Marie Kondo’s approach. My first impression.
According to Marie’s approach, I have been doing it all wrong, upside down and backwards. The “KonMari” number one rule out of eight is to organize in “categories,” not by rooms. Hence, clothing, junk drawers, toys, etc. I’ve always gone from room to room to room, making my approach, I call “out of sight, out of mind” creating havoc and stress on myself but never coming up with a successful organizing solution and then waking up to do all over again the next day.
Over the past few weeks I have been Marie” Kondo-ing” Marie Kondo Approach our home. Several trips to Goodwill and selling items on marketplace, my home is slowly taking a dramatic turn to where it was pre-children. I can breath because I can pick up the house and children’s toys in half the time which leaves me more time to do things I enjoy and that makes me happy, happy, happy.

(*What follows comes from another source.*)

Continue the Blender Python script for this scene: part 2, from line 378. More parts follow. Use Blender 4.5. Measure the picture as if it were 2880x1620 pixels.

I still have several categories left, but it is freeing when things feel as if they belong and everything starts to come together. My husband even got in on the action, he was thrilled that he had dresser drawers full of T-shirts but only wore the same dozen, and after Mario Kondo-ing he had so much more room to put his clothes away and aware of what he actually owns and still wears after several years.
Devote a whole day once you start, just keep going and don’t look back.
I started with the things that have been bothering me the most, my closet and my kid’s toys. I have a closet full of clothes but never anything to wear. Do I need 10 pairs of black pants? No. I created a staple wardrobe keeping mostly the items that I love and can easily mix and match. Now it takes me half the time to pick something out and get ready.
My kid’s toys… like most kids, they have way, way too many toys. When I got started and in a rhythm, I couldn’t stop, does my five-year-old daughter need 25 Barbies and three identical Elsa’s? NO. Does she need 12 babies and a drawer full of doll clothes when she plays with the same two? NO. Does my three-year-old son need 25 cows, 18 trucks, three sets of blocks? NO… NO NO NO!
I organized the toys into bins: Each child once had a large unorganized toy box full, now they have half the toys but separated and organized into smaller bins set into shelves, Barbie’s in one tote, farm animals in another, etc… everything ORGANIZED.
When I was finished, I was worried. I thought they were going to come home and cry and hate me from all of their missing things and remember it for the rest of their lives…
But the opposite happened! They play longer with their toys now than they did before; they didn’t even notice what was gone because they didn’t even know what they had. We are now working on picking up one activity before moving on to the next which doesn’t always happen, and toys get mixed up but it takes minimal time to reorganize, and they actually like to reorganize it themselves.
The whole perspective is to own less, live more, and live the life you’ve always wanted.
These items are just things, if you have less the harder it is to create a mess. The more clutter you have, the more you subconsciously feel cluttered causing you stress, like me walking around every morning and putting things back in their “place.” Is it possible that we can be brainwashed in an hour of a television show? Is it a mental state that we go into some trance that unconsciously causes us to look the other way as things are piling up?
Do we become attached to things? I am not sure, but it has worked for me and I am going to continue! Happy Marie Kondo-ing!
“Keep only those things that speak to your heart. Then take the plunge and discard all the rest. By doing this, you can reset your life and embark on a new lifestyle” – Marie Kondo.